--- BEGIN Task input ---
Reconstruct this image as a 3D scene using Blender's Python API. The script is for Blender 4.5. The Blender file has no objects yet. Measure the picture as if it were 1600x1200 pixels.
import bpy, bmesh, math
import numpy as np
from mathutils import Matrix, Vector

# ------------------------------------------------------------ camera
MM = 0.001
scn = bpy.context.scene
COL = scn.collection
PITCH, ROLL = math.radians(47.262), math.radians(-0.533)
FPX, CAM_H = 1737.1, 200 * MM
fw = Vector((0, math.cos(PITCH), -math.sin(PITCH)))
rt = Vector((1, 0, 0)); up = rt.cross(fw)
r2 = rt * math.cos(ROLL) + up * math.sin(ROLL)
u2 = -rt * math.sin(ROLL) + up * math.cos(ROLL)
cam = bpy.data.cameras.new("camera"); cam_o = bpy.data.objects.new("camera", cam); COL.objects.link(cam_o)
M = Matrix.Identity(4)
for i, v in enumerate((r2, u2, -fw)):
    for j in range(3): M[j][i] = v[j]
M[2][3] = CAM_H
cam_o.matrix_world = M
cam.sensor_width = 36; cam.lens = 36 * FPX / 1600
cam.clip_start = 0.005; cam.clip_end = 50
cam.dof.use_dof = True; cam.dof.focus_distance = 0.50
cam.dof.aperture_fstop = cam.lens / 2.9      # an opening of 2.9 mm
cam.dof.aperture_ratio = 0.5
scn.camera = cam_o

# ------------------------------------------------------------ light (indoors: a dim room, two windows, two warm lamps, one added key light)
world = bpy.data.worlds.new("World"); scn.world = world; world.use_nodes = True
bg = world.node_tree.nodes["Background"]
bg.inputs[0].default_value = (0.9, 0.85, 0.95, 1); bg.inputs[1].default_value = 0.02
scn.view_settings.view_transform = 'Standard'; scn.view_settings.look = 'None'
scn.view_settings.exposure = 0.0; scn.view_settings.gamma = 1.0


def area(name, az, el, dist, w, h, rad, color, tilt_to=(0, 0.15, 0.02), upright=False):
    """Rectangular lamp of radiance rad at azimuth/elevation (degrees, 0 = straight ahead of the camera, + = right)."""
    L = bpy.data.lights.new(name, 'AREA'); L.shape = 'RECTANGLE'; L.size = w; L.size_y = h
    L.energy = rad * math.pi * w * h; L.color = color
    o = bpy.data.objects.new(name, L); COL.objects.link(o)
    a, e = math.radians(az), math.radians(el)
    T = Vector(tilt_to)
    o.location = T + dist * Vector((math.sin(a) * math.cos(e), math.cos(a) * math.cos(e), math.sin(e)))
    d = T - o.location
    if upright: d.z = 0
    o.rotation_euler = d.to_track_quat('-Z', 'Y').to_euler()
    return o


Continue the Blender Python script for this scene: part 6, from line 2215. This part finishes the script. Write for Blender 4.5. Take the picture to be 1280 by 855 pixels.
--- END Task input ---
Where a line in the entries holds "pixels", copy that line.

### Solution to this task
Reconstruct this image as a 3D scene using Blender's Python API. The script is for Blender 4.5. The Blender file has no objects yet. Measure the picture as if it were 1600x1200 pixels.
Continue the Blender Python script for this scene: part 6, from line 2215. This part finishes the script. Write for Blender 4.5. Take the picture to be 1280 by 855 pixels.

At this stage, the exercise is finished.